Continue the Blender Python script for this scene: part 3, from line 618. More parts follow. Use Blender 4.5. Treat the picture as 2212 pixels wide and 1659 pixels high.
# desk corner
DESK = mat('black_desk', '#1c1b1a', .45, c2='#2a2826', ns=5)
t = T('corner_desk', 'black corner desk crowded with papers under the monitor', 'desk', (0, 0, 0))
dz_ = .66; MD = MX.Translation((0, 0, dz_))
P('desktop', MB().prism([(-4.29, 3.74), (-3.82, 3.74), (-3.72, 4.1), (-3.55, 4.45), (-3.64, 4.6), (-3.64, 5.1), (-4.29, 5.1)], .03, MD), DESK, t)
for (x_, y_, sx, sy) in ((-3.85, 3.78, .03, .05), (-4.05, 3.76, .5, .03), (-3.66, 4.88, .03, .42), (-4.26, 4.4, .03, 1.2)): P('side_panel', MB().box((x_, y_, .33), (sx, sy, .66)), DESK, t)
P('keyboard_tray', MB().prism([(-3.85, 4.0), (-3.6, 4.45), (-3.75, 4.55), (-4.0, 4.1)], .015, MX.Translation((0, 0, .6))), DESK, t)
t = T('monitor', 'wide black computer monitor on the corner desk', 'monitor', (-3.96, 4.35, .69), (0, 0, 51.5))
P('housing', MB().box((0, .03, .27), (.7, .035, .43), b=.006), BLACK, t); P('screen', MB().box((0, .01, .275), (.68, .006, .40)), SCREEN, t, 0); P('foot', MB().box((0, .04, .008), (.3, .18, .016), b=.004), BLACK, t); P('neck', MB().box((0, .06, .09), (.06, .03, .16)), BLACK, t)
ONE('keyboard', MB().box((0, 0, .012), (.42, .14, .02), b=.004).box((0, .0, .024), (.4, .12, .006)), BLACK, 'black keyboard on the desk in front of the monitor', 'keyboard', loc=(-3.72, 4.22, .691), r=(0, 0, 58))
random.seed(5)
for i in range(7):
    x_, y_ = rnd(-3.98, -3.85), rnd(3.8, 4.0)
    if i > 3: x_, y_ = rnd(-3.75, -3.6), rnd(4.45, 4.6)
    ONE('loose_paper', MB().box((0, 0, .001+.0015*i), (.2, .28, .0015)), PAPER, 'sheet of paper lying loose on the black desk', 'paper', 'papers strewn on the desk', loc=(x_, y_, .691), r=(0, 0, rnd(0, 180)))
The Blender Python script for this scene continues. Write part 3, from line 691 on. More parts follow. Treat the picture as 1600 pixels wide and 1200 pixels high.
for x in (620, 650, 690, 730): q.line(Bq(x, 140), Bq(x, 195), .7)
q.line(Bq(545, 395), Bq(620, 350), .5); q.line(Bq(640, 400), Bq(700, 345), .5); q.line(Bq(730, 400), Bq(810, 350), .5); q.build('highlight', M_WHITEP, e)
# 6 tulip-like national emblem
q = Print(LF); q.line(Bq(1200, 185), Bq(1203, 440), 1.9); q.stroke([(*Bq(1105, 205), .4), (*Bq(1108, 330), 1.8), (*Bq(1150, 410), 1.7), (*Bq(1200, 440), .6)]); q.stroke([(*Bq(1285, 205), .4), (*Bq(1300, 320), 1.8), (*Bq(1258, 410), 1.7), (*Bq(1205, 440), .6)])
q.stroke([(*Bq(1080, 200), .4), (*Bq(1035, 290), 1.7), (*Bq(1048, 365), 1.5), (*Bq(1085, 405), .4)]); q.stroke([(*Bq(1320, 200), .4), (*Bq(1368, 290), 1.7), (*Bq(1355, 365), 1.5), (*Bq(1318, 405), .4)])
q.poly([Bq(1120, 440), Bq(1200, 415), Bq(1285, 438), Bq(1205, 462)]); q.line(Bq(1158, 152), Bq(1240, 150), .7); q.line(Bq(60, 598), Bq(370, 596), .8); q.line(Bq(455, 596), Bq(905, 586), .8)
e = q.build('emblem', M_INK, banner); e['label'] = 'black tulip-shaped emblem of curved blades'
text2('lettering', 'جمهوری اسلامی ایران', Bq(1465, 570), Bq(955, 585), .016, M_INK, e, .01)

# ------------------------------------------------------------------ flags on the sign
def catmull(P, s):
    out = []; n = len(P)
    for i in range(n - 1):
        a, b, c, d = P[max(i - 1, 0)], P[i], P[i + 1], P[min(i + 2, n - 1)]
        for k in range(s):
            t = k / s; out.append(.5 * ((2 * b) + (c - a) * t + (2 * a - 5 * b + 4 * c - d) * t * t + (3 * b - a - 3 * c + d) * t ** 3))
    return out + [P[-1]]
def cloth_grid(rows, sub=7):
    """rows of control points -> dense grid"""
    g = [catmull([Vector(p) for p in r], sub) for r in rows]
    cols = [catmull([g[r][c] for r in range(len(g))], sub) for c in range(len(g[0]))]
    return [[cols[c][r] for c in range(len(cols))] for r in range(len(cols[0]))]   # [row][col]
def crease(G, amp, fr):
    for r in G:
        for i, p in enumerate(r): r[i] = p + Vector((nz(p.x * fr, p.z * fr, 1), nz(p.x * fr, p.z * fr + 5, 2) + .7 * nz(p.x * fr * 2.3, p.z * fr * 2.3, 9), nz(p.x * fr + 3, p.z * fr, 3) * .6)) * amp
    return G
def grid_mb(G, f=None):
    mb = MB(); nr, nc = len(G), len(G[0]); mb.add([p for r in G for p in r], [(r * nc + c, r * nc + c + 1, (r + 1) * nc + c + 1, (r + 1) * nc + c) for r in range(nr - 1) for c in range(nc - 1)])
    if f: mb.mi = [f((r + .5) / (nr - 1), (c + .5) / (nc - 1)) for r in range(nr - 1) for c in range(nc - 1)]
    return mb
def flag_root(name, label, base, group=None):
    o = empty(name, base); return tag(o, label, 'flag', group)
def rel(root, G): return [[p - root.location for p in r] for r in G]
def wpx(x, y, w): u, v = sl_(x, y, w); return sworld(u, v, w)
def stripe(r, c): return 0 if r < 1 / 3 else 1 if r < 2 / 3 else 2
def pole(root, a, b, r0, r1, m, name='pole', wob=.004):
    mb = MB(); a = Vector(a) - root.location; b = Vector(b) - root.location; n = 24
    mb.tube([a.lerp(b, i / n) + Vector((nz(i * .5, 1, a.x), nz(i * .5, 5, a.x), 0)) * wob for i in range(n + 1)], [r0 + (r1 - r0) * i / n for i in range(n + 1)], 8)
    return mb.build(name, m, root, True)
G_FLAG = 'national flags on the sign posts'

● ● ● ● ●

— Required work —
Output exactly the lines of the material above from the one containing "The Blender Python script for this scene continues." up to and including the one containing "text2('lettering', 'جمهوری اسلامی".

— Solved problem —
The Blender Python script for this scene continues. Write part 3, from line 691 on. More parts follow. Treat the picture as 1600 pixels wide and 1200 pixels high.
for x in (620, 650, 690, 730): q.line(Bq(x, 140), Bq(x, 195), .7)
q.line(Bq(545, 395), Bq(620, 350), .5); q.line(Bq(640, 400), Bq(700, 345), .5); q.line(Bq(730, 400), Bq(810, 350), .5); q.build('highlight', M_WHITEP, e)
# 6 tulip-like national emblem
q = Print(LF); q.line(Bq(1200, 185), Bq(1203, 440), 1.9); q.stroke([(*Bq(1105, 205), .4), (*Bq(1108, 330), 1.8), (*Bq(1150, 410), 1.7), (*Bq(1200, 440), .6)]); q.stroke([(*Bq(1285, 205), .4), (*Bq(1300, 320), 1.8), (*Bq(1258, 410), 1.7), (*Bq(1205, 440), .6)])
q.stroke([(*Bq(1080, 200), .4), (*Bq(1035, 290), 1.7), (*Bq(1048, 365), 1.5), (*Bq(1085, 405), .4)]); q.stroke([(*Bq(1320, 200), .4), (*Bq(1368, 290), 1.7), (*Bq(1355, 365), 1.5), (*Bq(1318, 405), .4)])
q.poly([Bq(1120, 440), Bq(1200, 415), Bq(1285, 438), Bq(1205, 462)]); q.line(Bq(1158, 152), Bq(1240, 150), .7); q.line(Bq(60, 598), Bq(370, 596), .8); q.line(Bq(455, 596), Bq(905, 586), .8)
e = q.build('emblem', M_INK, banner); e['label'] = 'black tulip-shaped emblem of curved blades'
text2('lettering', 'جمهوری اسلامی ایران', Bq(1465, 570), Bq(955, 585), .016, M_INK, e, .01)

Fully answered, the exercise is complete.